Start
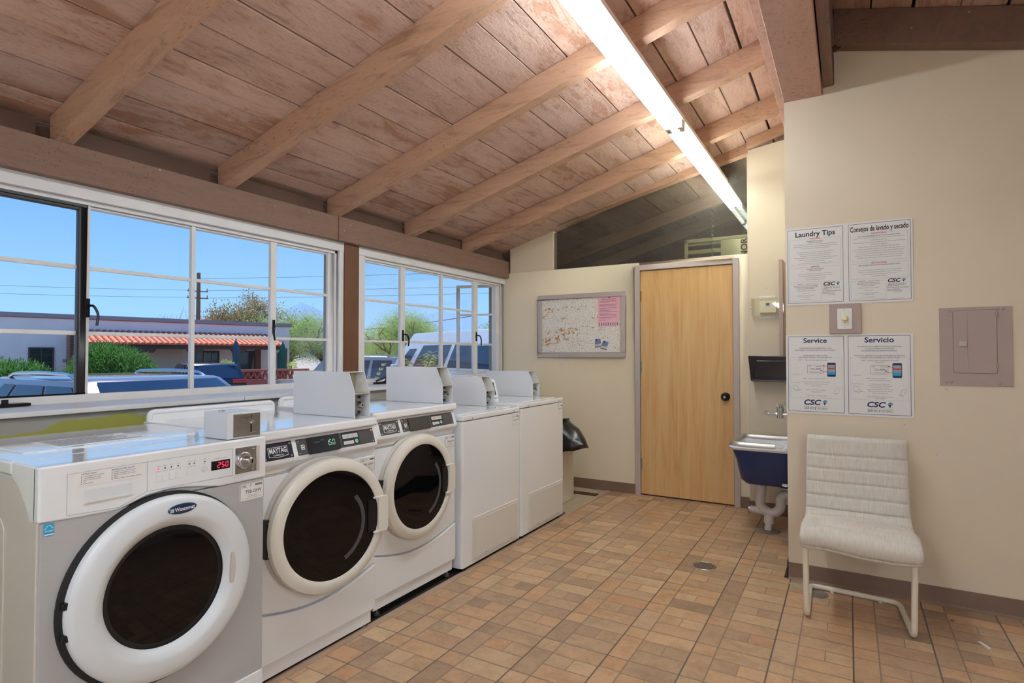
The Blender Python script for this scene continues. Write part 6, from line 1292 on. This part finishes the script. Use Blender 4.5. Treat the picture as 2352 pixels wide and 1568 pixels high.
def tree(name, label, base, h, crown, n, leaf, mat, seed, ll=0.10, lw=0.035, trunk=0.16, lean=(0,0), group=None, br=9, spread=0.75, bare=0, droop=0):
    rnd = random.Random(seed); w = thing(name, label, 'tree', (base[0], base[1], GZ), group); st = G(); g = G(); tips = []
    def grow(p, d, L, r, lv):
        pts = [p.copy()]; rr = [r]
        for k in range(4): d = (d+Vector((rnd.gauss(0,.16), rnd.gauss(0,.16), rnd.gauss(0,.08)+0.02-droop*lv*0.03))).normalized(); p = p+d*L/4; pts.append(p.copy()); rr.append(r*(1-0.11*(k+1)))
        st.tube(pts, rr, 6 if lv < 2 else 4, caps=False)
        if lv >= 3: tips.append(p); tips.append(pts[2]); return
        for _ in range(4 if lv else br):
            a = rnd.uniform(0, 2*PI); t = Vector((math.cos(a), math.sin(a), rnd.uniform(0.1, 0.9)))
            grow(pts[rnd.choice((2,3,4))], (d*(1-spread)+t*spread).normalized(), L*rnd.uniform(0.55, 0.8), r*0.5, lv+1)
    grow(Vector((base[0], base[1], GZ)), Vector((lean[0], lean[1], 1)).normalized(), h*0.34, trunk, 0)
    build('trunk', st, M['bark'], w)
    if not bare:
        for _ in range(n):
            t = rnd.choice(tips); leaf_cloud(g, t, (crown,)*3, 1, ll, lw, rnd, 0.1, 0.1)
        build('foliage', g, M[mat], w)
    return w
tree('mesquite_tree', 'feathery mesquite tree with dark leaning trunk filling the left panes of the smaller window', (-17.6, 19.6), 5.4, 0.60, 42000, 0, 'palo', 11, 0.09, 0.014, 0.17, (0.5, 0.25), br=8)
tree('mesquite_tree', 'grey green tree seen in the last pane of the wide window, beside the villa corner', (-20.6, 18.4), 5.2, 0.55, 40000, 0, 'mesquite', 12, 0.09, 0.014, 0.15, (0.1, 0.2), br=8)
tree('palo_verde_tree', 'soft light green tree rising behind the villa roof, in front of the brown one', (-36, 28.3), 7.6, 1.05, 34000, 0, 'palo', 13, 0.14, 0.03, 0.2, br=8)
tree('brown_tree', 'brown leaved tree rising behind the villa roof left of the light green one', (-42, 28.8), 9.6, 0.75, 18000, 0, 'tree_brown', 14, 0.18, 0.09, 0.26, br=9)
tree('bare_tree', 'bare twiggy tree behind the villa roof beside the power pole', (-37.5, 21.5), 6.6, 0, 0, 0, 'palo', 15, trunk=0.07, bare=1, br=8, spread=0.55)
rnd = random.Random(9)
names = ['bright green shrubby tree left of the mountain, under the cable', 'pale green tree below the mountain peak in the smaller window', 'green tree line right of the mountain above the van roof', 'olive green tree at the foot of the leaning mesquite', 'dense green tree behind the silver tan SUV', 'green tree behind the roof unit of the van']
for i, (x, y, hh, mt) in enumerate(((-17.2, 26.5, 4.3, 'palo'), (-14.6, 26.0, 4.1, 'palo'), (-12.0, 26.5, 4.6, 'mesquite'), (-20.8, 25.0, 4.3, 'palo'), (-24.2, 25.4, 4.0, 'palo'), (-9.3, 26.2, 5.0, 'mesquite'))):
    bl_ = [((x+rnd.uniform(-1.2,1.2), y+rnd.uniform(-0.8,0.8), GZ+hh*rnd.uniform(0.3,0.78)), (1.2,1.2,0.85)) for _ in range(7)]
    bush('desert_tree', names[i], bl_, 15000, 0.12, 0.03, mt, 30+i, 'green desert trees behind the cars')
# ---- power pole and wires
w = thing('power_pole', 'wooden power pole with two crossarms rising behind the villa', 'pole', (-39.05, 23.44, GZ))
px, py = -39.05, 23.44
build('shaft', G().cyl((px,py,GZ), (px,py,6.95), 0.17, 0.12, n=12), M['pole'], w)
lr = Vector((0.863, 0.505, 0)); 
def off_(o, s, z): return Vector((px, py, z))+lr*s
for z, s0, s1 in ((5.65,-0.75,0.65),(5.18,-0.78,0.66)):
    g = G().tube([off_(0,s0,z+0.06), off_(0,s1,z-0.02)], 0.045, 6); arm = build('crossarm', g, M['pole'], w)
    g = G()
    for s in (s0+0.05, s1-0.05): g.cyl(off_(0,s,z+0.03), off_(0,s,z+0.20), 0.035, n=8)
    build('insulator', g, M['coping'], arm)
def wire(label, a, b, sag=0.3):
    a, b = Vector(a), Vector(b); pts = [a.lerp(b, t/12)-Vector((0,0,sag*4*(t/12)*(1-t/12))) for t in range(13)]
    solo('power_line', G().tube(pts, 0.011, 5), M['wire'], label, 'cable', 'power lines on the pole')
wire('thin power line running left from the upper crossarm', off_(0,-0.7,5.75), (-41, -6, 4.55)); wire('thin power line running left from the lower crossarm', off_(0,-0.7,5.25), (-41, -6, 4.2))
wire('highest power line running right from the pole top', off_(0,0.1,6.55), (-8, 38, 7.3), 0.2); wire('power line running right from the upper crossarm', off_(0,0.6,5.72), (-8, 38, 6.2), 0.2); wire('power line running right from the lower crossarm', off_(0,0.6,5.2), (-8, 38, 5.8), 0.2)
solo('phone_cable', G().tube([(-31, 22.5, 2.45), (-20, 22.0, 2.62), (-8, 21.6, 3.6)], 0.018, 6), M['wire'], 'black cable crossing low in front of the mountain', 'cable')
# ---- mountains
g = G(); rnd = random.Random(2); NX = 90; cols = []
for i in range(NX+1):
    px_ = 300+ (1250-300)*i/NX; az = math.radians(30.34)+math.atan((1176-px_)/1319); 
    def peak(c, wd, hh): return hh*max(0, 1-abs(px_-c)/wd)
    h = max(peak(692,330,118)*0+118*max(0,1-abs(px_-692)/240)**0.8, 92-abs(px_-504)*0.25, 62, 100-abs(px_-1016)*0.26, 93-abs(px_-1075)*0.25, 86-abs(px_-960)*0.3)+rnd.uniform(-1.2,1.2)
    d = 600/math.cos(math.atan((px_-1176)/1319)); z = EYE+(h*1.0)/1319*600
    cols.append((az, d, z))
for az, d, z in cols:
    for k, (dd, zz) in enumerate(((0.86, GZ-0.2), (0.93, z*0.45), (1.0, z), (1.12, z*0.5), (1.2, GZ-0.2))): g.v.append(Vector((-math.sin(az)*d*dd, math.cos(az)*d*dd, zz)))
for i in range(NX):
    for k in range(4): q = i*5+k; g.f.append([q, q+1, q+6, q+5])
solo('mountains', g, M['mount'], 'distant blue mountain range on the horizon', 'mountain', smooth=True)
End
Start
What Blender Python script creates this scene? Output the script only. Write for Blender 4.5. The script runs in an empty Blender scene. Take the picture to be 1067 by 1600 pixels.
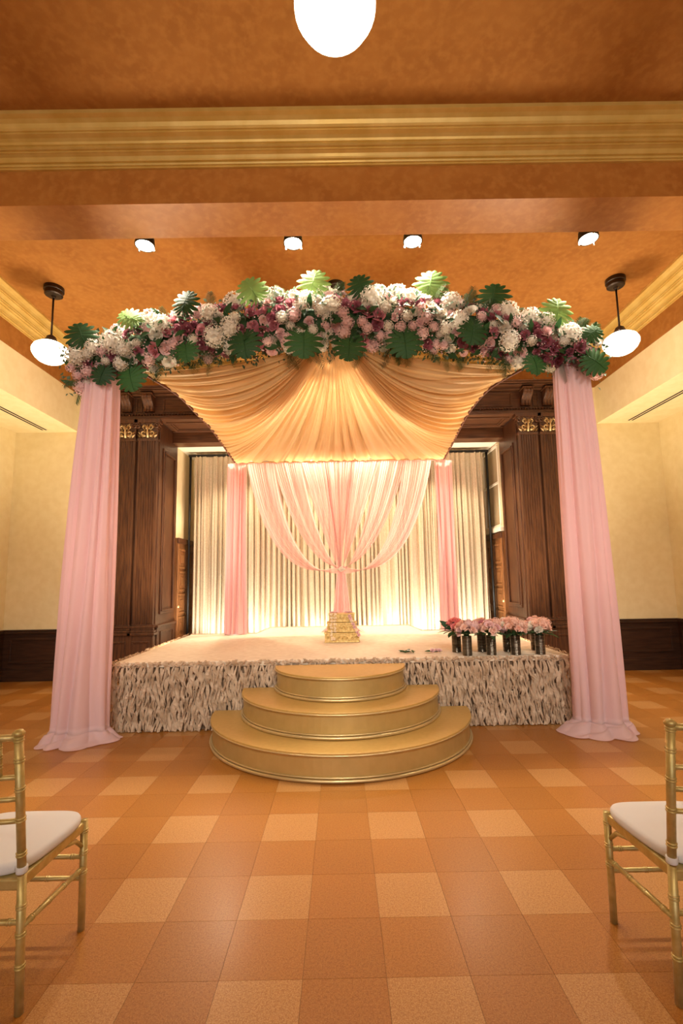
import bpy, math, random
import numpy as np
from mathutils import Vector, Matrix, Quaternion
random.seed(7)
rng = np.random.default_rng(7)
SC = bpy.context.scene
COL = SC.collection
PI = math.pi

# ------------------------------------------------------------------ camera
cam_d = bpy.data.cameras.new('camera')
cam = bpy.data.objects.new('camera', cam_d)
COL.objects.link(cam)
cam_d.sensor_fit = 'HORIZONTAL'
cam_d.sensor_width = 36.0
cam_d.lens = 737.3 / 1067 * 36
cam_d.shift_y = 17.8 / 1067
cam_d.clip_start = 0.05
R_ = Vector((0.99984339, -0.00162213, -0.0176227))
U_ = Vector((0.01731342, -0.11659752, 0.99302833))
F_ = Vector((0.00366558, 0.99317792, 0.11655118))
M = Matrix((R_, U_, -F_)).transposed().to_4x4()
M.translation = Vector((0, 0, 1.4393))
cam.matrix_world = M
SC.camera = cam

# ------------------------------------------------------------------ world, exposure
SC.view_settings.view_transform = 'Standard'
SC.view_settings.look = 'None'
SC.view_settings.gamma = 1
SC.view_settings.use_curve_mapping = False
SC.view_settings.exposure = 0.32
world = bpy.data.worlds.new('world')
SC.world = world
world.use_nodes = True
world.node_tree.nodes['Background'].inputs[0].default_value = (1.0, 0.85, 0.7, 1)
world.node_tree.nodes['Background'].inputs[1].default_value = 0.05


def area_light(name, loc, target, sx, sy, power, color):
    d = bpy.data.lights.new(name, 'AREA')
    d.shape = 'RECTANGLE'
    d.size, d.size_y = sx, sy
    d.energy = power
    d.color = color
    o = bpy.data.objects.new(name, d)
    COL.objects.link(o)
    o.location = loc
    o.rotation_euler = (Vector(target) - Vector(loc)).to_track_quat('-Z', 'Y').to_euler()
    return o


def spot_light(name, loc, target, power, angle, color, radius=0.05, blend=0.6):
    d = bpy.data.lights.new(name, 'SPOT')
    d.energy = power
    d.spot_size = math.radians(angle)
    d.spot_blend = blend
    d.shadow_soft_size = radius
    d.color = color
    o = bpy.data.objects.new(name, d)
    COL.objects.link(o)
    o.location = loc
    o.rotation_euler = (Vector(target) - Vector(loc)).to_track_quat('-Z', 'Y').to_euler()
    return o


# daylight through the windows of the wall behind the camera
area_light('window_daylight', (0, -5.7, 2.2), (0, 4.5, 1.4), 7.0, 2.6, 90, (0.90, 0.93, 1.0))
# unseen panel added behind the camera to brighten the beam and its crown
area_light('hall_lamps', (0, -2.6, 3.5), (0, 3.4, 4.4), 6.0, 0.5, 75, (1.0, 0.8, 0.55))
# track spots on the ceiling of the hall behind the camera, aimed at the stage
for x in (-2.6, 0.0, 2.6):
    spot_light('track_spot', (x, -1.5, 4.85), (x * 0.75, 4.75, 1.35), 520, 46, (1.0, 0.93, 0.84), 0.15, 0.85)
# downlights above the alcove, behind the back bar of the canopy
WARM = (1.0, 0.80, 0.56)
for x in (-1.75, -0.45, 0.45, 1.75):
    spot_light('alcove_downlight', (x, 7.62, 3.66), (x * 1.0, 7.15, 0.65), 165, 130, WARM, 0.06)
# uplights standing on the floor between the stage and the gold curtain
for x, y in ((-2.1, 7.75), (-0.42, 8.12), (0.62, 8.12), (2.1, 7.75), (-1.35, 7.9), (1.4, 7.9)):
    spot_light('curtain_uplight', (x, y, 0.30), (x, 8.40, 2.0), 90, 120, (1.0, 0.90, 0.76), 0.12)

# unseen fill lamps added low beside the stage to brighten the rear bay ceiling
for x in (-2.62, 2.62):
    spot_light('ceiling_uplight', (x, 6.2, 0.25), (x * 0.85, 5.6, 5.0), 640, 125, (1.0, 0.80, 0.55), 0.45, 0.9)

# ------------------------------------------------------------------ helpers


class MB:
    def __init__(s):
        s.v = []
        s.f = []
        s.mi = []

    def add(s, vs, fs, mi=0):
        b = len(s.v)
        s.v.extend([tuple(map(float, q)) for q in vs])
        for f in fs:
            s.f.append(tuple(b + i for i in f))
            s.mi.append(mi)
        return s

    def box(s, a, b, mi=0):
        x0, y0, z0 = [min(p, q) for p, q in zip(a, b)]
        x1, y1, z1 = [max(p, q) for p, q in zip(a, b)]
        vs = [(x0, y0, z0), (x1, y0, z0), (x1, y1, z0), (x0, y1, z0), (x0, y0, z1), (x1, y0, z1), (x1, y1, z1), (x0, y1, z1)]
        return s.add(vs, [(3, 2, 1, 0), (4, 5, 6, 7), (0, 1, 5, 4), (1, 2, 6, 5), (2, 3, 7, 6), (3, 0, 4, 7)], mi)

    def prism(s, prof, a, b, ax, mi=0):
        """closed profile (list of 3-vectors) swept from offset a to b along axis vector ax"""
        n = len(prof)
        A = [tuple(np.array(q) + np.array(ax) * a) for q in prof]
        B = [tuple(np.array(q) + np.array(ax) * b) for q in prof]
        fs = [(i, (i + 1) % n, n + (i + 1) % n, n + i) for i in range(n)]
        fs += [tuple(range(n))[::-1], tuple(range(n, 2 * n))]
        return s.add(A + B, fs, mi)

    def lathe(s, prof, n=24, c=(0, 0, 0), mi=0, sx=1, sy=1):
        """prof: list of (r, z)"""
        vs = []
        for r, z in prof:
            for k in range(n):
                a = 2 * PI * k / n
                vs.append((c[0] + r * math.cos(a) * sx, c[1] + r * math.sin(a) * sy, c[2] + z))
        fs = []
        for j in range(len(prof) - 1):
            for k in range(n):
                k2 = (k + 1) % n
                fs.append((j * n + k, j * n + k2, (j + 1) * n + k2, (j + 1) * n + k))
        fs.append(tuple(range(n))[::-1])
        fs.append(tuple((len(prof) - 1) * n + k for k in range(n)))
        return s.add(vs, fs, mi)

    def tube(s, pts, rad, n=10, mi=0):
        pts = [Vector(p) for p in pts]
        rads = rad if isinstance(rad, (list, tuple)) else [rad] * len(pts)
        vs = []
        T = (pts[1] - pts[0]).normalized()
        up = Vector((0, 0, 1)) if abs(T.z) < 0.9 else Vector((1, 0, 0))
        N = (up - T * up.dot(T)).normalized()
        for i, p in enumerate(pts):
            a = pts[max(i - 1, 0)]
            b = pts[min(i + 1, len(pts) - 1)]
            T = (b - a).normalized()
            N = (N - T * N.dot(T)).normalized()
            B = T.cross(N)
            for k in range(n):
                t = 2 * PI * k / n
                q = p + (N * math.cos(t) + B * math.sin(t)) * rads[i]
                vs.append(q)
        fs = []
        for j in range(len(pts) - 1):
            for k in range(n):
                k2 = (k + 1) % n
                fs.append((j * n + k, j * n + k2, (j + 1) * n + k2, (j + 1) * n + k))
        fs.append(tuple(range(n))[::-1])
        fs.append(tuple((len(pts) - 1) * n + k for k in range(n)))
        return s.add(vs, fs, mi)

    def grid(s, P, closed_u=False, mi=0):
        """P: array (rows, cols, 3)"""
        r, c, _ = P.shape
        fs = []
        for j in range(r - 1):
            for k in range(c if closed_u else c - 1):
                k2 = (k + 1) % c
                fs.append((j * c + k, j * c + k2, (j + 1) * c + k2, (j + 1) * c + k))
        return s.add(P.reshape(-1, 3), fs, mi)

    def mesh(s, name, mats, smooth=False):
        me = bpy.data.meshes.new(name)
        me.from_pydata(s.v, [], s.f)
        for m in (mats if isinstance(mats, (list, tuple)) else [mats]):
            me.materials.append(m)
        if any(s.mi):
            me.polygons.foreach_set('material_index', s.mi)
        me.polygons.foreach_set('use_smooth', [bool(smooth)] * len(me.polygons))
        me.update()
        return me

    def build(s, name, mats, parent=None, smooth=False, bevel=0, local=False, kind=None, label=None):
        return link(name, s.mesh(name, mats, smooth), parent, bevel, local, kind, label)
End
Start
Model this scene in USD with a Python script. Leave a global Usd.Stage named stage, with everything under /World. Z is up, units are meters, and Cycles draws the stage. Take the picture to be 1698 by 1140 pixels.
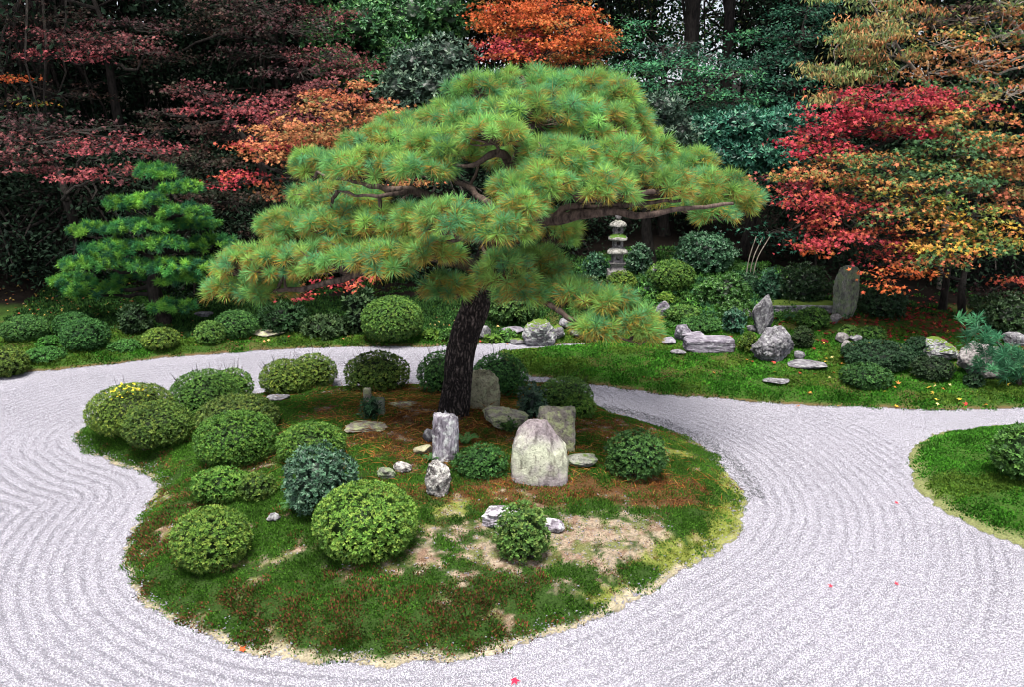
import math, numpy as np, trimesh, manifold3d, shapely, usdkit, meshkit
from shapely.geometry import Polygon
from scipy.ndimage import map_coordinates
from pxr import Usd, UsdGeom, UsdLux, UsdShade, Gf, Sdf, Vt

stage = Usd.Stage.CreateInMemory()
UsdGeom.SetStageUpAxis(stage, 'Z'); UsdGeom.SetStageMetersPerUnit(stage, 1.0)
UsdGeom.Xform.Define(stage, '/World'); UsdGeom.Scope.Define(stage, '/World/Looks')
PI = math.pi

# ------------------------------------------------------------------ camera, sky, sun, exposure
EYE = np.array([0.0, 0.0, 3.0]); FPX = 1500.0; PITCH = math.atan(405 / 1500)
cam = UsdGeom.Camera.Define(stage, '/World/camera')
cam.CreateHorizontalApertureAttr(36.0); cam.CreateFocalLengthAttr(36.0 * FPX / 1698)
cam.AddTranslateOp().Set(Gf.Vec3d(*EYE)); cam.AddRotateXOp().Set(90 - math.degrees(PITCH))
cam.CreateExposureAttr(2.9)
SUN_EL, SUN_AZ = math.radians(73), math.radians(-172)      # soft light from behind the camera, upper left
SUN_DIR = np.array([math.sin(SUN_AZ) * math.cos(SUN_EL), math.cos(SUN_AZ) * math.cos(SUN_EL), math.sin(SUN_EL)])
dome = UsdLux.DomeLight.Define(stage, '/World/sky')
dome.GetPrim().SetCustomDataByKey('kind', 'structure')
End
## Problem to work on:
Reproduce only the lines from the one containing "for k in range(4): q" through the one containing "solo('mountains', g, M['mount'], 'distant", inclusive of both.

## Answer to this exercise:
    for k in range(4): q = i*5+k; g.f.append([q, q+1, q+6, q+5])
solo('mountains', g, M['mount'], 'distant blue mountain range on the horizon', 'mountain', smooth=True)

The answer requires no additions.